What is the direction of stack growth in most modern systems?

Question

I am preparing some training materials in C and I want my examples to fit the typical stack model.

What direction does a C stack grow in Linux, Windows, Mac OSX (PPC and x86), Solaris, and most recent Unixes?

Answer 1

Stack growth doesn't usually depend on the operating system itself, but on the processor it's running on. Solaris, for example, runs on x86 and SPARC. Mac OSX (as you mentioned) runs on PPC and x86. Linux runs on everything from my big honkin' System z at work to a puny little wristwatch.

The processors and their direction are:

x86          down
SPARC        in a circle, very clever architecture, see below.
PPC          down, I think.
System z     in a linked list, I kid you not.
             (but still down, at least for zLinux).
ARM          selectable (thanks, Michael Burr).
Mostek6502   down (but only 256 bytes).
RCA1802A     any way you want, subject to SCRT implementation.
PDP11        down.

Showing my age on those last few, the 1802 was the chip used to control the early shuttles (sensing if the doors were open, I suspect, based on the processing power it had :-) and my second computer, the COMX-35 (following my ZX80).

As an aside:

PDP11 details gleaned from here.

The SPARC architecture, by the way, is one example of a strange stack architecture - it's a circular buffer with a sliding window, giving a limited depth stack. See here for details.

The afore-mentioned SCRT technique is another - the 1802 used some or it's sixteen 16-bit registers for SCRT (standard call and return technique). One was the program counter, you could use any register as the PC with the SEP Rn instruction. One was the stack pointer and two were set always to point to the SCRT code address, one for call, one for return. No register was treated in a special way. Keep in mind these details are from memory, they may not be totally correct.

For example, if R3 was the PC, R4 was the SCRT call address, R5 was the SCRT return address and R2 was the "stack" (quotes as it's implemented in software), SEP R4 would set R4 to be the PC and start running the SCRT call code.

It would then store R3 on the R2 "stack" (I think R6 was used for temp storage), adjusting it up or down, grab the two bytes following R3, load them into R3, then do SEP R3 and be running at the new address.

To return, it would SEP R5 which would pull the old address off the R2 stack, add two to it (to skip the address bytes of the call), load it into R3 and SEP R3 to start running the previous code.
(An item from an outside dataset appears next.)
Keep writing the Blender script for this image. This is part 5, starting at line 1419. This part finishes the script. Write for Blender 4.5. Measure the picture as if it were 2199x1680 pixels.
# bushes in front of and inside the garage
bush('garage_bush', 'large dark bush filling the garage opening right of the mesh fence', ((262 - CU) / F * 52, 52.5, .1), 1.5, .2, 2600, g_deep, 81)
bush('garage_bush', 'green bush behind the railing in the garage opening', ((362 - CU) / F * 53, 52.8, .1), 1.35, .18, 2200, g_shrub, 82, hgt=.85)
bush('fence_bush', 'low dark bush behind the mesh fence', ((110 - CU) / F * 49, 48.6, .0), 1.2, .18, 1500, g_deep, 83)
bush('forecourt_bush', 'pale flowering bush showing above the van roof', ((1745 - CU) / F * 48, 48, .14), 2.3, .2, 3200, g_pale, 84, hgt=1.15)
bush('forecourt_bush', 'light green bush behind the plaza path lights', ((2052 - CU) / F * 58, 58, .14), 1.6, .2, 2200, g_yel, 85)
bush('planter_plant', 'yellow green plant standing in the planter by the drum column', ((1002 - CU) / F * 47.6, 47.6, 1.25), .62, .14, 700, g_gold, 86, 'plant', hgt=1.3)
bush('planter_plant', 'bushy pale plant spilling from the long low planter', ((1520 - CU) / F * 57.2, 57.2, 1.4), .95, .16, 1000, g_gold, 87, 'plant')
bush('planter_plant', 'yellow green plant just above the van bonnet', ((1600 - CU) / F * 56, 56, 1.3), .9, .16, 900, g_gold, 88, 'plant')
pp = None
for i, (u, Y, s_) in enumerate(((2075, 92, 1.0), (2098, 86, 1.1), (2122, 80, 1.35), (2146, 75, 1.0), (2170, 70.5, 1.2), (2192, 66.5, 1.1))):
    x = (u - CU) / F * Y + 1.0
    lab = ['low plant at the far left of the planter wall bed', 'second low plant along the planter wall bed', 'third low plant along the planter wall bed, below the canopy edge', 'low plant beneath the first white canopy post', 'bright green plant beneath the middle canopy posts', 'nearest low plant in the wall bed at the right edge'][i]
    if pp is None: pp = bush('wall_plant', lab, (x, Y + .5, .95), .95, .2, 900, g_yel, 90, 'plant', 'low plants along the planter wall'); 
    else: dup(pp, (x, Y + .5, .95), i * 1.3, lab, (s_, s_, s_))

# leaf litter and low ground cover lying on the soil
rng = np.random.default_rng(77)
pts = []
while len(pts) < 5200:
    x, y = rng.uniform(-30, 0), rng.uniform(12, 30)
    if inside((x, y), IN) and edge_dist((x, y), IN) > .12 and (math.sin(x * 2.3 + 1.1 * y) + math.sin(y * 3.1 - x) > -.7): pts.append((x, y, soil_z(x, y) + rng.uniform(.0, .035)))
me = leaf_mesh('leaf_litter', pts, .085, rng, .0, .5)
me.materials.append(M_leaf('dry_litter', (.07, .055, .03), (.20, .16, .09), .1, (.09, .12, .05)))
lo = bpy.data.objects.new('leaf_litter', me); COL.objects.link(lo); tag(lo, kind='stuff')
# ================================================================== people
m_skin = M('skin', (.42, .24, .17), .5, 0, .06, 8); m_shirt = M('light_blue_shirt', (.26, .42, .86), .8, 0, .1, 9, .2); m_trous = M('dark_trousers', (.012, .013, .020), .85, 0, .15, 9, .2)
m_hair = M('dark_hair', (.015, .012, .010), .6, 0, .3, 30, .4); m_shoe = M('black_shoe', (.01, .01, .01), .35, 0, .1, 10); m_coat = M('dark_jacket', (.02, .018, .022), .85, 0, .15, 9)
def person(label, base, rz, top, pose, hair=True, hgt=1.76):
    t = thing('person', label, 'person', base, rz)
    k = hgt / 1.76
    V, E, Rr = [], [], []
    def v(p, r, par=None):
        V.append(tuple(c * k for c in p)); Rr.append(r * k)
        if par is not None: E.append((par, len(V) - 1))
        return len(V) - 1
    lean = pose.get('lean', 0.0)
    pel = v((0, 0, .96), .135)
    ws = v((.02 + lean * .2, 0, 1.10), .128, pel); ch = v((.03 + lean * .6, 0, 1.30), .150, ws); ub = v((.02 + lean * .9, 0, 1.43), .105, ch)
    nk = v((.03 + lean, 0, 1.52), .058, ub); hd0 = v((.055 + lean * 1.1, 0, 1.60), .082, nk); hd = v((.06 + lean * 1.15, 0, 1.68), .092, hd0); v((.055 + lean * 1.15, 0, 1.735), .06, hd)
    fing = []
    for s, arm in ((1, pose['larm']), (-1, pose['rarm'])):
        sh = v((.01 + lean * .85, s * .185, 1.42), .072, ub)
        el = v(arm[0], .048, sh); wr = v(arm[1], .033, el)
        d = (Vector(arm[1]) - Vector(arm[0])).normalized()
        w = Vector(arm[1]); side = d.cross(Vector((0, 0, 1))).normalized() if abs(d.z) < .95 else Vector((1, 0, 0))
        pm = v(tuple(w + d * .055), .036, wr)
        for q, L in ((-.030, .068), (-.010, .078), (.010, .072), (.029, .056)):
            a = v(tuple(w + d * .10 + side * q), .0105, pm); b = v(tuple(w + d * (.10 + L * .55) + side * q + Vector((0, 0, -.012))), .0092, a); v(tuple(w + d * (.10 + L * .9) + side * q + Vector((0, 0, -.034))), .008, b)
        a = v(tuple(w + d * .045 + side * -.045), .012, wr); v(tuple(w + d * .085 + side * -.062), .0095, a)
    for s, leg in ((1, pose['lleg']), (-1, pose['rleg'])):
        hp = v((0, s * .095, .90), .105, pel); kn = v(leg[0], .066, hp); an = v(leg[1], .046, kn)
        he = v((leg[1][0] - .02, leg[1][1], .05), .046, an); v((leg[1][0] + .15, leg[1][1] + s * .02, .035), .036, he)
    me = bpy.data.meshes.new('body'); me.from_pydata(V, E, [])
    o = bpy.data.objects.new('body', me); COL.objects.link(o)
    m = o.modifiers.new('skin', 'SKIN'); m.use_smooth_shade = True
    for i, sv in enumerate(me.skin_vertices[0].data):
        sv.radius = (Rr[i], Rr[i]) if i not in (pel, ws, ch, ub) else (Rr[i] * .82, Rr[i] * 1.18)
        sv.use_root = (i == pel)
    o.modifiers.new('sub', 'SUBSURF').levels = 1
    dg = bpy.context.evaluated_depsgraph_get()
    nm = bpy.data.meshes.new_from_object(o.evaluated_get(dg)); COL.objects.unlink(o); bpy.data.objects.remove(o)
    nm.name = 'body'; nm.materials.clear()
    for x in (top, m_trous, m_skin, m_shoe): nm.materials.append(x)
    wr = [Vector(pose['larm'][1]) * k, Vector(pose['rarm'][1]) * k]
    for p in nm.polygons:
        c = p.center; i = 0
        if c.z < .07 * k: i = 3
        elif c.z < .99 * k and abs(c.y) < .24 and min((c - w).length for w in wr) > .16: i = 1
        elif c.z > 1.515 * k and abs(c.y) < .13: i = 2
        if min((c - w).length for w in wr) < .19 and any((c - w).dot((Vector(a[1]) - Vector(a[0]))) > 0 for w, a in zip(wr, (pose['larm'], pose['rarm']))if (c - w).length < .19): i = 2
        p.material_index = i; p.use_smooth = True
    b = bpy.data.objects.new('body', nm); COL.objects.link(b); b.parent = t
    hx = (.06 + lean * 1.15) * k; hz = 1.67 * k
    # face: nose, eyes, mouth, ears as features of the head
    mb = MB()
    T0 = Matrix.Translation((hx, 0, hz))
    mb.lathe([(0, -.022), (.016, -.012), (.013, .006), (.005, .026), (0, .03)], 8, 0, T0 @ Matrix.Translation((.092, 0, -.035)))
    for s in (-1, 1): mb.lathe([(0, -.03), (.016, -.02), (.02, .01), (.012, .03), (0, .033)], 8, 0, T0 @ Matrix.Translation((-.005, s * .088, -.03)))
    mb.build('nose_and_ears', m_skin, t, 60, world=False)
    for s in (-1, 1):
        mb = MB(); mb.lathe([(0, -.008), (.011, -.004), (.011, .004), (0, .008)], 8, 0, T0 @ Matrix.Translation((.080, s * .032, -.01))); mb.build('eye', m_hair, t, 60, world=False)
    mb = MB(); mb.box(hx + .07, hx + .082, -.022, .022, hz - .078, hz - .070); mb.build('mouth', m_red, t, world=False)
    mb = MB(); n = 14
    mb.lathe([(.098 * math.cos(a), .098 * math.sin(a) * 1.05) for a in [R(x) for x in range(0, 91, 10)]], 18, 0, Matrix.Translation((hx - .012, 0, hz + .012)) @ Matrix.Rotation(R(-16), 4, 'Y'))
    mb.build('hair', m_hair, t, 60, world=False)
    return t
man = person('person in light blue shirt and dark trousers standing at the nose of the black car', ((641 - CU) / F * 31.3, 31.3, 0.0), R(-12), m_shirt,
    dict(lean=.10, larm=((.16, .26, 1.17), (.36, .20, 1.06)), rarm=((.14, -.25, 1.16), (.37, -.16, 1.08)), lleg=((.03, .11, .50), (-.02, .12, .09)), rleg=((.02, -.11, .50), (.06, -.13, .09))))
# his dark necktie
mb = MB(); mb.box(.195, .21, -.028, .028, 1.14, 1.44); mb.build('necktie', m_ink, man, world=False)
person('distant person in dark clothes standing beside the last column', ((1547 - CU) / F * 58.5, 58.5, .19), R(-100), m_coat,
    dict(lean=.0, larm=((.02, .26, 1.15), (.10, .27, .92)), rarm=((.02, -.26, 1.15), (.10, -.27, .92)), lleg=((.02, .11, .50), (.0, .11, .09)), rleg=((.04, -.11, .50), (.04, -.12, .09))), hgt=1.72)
Very hard to wrap your head around initially after all the 6502/6809/z80 stack-based code but still elegant in a bang-your-head-against-the-wall sort of way. Also one of the big selling features of the chip was 16 16-bit registers, and you immediately lost 7 of those (5 for SCRT, two for DMA and interrupts from memory). Ahh, the triumph of marketing over reality.

System z is actually quite similar, using its R14 and R15 registers for call/return.

Answer 2

In C++ (adaptable to C) stack.cc:

static int
find_stack_direction ()
{
    static char *addr = 0;
    auto char dummy;
    if (addr == 0)
    {
        addr = &dummy;
        return find_stack_direction ();
    }
    else
    {
        return ((&dummy > addr) ? 1 : -1);
    }
}

Answer 3

The advantage of growing down is in older systems the stack was typically at the top of memory. Programs typically filled memory starting from the bottom thus this sort of memory management minimized the need to measure and place the bottom of the stack somewhere sensible.

Answer 4

Stack grows down on x86 (defined by the architecture, pop increments stack pointer, push decrements.)

Answer 5

It grows down because the memory allocated to the program has the "permanent data" i.e. code for the program itself at the bottom, then the heap in the middle. You need another fixed point from which to reference the stack, so that leaves you the top. This means the stack grows down, until it is potentially adjacent to objects on the heap.